For Sargent such tributes just then meant more than was generally understood. Earlier in the year, at Bournemouth, England, his father had died. As Vernon Lee wrote, FitzWilliam Sargent “had become a silent and broken old one, and the end had come slowly.” John, who was seldom ever ill and not known to have much patience with those who were, stayed faithfully with him, looked after him the whole while. “I can never forget,” she wrote, “the loving tenderness with which, the day’s work over, John would lead his father from the dinner table and sit alone with him till it was time to be put to bed.”
Meanwhile, happily, the work he was engaged in, another ambitious portrait, offered a perfect chance to paint as freely and as much from the heart as he ever had.
He had been to see the opening night of
Macbeth
in London, with the great English actors Henry Irving and Ellen Terry in the leading roles. At the moment when Ellen Terry first appeared on stage, Sargent was heard to exclaim quietly, “I say!”
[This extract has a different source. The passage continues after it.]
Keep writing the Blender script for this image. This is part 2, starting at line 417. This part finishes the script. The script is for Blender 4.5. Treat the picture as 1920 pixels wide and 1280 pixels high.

She wore a long flowing robe of dazzling green, blue, and gold and it was thus that Sargent painted her, at her crowning moment in the tragedy, literally lifting a gold diadem over her head. He felt deeply the infinite power of music, books, and great theater, and at his best, in his most serious work, he strove to express his own deepest emotions about life.
He chose a large canvas—interestingly it was almost exactly the same dimensions as his
Madame X
—and he rendered Ellen Terry’s powdered face in shades nearly as deathly pale. But here there was no labored reworking of the paint. He put it on with his natural flair, in swift, sure strokes and dashes, and with greatest pleasure obviously in her sense of show. There was no holding back. She had been on the stage since age nine and was at the height of her career, as the gold crown suggested. And he and she both wanted that to be apparent.
The painting, his only literally theatrical work, left no doubt of Sargent’s love of her artistry in that powerful moment in the play—her moment—in addition to his own power.
The brilliance of the work was recognized at once. It went on exhibit in London in May of 1889, at the New Gallery. The critic for the London
Times
said that to stand before it was “to enter a new world altogether.”
The painter has deliberately chosen a costume which taxes his power to the uttermost … and a moment when the intensity of the emotions displayed might well daunt the boldest attempt in art to realize them. … The face is pallid as death and on it the artist has striven to express the meeting point and clash of two supreme emotions of ambition and of the sense of crime accomplished and moral law thrown down.